● What you should do: Reproduce the first line and every line after it, exactly, through the one containing "scene.view_settings.exposure = 0.1". Leave out the rest.

● Records supplied:
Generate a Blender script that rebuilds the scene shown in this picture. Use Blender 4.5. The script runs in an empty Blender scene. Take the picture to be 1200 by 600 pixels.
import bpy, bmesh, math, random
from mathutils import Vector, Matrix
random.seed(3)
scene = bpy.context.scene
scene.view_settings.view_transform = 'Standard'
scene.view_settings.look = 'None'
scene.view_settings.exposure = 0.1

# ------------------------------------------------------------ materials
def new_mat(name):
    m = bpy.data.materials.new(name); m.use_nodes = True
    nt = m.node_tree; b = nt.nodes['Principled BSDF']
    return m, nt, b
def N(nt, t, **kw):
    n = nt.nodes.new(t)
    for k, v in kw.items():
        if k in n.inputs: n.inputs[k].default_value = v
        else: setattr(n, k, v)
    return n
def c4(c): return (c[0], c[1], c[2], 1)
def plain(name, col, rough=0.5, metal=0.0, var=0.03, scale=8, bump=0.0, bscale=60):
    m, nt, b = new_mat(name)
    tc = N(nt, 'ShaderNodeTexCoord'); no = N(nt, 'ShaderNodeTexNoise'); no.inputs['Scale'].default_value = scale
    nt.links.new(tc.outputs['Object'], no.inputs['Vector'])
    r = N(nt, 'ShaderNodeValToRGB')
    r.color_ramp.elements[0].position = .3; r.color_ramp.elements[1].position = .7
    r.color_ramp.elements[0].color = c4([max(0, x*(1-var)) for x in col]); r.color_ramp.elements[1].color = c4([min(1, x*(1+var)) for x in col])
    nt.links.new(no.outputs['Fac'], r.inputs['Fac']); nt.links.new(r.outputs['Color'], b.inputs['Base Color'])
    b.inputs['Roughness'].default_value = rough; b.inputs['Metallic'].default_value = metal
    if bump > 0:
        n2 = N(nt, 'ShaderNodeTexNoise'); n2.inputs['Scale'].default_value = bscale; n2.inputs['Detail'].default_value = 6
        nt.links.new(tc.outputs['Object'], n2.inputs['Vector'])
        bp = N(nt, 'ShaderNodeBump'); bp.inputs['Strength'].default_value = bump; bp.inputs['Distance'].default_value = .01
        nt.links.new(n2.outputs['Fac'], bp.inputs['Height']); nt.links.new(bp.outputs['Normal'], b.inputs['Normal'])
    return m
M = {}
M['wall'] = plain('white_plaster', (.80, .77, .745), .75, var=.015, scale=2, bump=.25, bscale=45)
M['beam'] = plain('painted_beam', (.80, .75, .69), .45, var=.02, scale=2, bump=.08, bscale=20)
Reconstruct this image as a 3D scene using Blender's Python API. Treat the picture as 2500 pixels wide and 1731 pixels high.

● Solution below:
Generate a Blender script that rebuilds the scene shown in this picture. Use Blender 4.5. The script runs in an empty Blender scene. Take the picture to be 1200 by 600 pixels.
import bpy, bmesh, math, random
from mathutils import Vector, Matrix
random.seed(3)
scene = bpy.context.scene
scene.view_settings.view_transform = 'Standard'
scene.view_settings.look = 'None'
scene.view_settings.exposure = 0.1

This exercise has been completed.